Take this dialogue, from their stroll in the park:

"The Priest: There comes a time in man's search for meaning when one realizes that there are no answers. And when you come to that horrible, unavoidable realization, you accept it or you kill yourself. Or you simply stop searching... I have lived a blessed life. And yet every night, when I climb into bed, turn off the lights, and stare in to the dark, I wonder... Is this all there is?

Jackie Kennedy: You wonder?

The Priest: Every soul on this planet does. But then, when morning comes, we all wake up and make a pot of coffee.

Jackie Kennedy: Why do we bother?

The Priest: Because we do. You did this morning, you will again tomorrow. But God, in his infinite wisdom, has made sure it is just enough for us."

Alas, there were also the human rights instances throughout the night. Subtle, not shouted. But there, wagging a finger. I was disappointed, might I add on that not, that the James Baldwin documentary "I Am Not Your Negro" did not win Best Documentary. Baldwin is a personal hero of mine, I even once met his sister, briefly. I think of him daily, have read him extensively. He helped me.

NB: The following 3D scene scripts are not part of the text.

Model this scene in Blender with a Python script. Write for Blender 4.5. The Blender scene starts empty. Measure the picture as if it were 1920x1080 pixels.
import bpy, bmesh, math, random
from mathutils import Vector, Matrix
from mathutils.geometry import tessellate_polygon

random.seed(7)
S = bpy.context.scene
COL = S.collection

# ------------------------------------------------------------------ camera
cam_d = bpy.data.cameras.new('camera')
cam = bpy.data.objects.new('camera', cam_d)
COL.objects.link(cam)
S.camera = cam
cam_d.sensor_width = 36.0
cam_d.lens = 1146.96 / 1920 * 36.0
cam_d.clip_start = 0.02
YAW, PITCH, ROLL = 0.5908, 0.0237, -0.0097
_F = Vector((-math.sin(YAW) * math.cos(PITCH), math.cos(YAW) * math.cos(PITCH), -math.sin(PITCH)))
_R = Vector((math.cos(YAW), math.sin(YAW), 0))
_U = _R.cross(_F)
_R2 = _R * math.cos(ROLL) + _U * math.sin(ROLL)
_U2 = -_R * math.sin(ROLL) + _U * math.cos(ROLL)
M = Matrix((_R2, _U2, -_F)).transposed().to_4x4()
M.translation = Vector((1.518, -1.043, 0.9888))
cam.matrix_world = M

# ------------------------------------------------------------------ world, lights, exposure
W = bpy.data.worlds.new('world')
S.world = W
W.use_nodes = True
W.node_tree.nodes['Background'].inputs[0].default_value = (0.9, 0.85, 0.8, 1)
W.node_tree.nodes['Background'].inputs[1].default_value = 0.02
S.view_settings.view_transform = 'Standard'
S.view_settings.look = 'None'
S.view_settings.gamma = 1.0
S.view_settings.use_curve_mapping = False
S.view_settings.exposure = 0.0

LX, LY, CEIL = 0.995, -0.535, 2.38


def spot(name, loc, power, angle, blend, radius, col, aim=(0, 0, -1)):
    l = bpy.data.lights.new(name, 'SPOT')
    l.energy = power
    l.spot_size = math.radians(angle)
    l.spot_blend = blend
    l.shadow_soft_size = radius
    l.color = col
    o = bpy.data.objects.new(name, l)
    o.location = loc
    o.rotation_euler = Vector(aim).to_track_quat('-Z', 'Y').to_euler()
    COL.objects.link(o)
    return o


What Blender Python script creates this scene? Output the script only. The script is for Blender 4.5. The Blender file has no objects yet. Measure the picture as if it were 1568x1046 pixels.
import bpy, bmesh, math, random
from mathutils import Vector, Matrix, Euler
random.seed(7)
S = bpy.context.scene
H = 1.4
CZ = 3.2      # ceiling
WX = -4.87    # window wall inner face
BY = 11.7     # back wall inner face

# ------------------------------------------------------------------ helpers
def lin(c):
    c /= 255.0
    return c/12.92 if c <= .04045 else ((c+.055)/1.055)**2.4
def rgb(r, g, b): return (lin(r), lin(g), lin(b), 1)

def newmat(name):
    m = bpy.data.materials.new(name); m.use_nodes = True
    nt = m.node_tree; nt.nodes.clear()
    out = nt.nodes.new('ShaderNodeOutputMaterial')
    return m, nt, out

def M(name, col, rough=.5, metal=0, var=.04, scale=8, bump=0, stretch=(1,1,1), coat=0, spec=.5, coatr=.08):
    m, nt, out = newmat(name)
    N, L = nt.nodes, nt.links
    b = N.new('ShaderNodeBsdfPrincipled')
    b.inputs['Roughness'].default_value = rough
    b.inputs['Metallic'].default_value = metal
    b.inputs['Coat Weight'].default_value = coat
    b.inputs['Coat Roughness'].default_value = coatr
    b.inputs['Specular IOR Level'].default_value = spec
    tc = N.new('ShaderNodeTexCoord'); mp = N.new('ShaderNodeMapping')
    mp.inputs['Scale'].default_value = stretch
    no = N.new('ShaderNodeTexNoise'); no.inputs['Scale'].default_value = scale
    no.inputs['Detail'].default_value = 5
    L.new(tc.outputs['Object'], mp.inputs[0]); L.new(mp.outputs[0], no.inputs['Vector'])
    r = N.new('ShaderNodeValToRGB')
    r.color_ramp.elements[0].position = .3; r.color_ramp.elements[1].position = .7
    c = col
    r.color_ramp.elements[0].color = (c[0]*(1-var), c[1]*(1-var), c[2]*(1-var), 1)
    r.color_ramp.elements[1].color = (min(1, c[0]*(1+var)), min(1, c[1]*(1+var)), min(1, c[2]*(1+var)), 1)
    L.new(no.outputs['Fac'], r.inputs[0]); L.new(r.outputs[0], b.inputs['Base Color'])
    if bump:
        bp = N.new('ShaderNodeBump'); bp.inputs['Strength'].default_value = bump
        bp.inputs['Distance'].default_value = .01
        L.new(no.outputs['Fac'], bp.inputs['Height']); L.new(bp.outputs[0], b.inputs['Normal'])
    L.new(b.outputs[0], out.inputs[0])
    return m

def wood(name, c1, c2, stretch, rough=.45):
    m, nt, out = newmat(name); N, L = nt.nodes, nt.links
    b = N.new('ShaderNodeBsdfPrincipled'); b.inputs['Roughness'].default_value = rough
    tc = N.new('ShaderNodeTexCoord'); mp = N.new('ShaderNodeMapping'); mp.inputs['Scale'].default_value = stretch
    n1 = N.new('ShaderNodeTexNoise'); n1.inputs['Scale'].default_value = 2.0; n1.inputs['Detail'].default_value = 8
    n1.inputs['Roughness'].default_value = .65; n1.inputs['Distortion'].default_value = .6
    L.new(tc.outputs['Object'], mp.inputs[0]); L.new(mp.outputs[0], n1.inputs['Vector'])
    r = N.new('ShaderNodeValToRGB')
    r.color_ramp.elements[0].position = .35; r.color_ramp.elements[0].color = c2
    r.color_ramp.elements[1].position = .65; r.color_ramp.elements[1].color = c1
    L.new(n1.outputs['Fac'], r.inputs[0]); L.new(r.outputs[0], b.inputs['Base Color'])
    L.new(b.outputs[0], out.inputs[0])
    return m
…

"I come from Italy. This is for all the immigrants," said Alessandro Bertolazzi, who won for makeup for Suicide Squad. "Art has no borders," said academy president Cheryl Boone-Isaacs. "As a Mexican, as a Latin American, as a migrant worker - as a human being - I'm against any form of wall that wants to separate us," said Gael Garcia-Bernal, a relentless champion of oppressed people in his home country.

Rich Howard, co-director of Disney's Zootopia, said the animated film espoused "tolerance being more powerful than fear of the other". Disney's chief, Bob Iger, sits on Trump's policy forum.

Several nominees, including Ruth Negga and Lin Manuel-Miranda, adorned themselves with blue ribbons advertising the American Civil Liberties Union, which has challenged several presidential executive orders.

The Iranian director Asghar Farhadi, who boycotted the event in protest at Trump's travel bans, won best foreign language film for The Salesman. In a statement, he called the ban "inhumane", engendering in sustained applause.

Amongst all the pageantry, the façade, the capitalism, it is always nice to see some humanity. Better yet, to see it win.